··· INFORMATION SHOWN

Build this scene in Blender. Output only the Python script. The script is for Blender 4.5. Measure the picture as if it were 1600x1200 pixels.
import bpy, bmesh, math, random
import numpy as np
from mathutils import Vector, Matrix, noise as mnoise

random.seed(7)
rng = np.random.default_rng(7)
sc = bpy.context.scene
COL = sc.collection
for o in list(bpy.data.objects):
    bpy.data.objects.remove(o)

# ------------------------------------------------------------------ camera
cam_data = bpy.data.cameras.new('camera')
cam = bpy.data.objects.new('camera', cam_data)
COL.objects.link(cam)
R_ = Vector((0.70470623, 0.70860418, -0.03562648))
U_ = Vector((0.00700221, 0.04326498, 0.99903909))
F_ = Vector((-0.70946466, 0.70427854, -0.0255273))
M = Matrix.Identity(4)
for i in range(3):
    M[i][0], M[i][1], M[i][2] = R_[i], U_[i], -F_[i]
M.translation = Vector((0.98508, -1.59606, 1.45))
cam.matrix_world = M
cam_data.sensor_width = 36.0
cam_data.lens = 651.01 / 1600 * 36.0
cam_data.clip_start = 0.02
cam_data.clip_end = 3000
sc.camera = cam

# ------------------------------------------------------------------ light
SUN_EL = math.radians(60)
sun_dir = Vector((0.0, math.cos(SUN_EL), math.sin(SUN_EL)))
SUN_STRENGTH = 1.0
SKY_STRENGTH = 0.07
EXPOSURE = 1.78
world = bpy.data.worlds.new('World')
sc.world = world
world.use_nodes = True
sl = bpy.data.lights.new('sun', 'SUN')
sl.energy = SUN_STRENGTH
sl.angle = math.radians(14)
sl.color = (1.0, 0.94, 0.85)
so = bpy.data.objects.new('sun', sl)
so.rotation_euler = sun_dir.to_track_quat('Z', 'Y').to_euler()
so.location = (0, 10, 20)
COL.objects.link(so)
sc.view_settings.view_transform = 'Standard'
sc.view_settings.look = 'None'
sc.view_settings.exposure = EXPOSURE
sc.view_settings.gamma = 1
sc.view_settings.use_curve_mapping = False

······

* **INSTRUCTION**: Exactly repeat the lines running from the top of the listing to the line bearing "bpy.data.objects.remove(o)", both of those lines included, and only them.

* **RESULT**:
Build this scene in Blender. Output only the Python script. The script is for Blender 4.5. Measure the picture as if it were 1600x1200 pixels.
import bpy, bmesh, math, random
import numpy as np
from mathutils import Vector, Matrix, noise as mnoise

random.seed(7)
rng = np.random.default_rng(7)
sc = bpy.context.scene
COL = sc.collection
for o in list(bpy.data.objects):
    bpy.data.objects.remove(o)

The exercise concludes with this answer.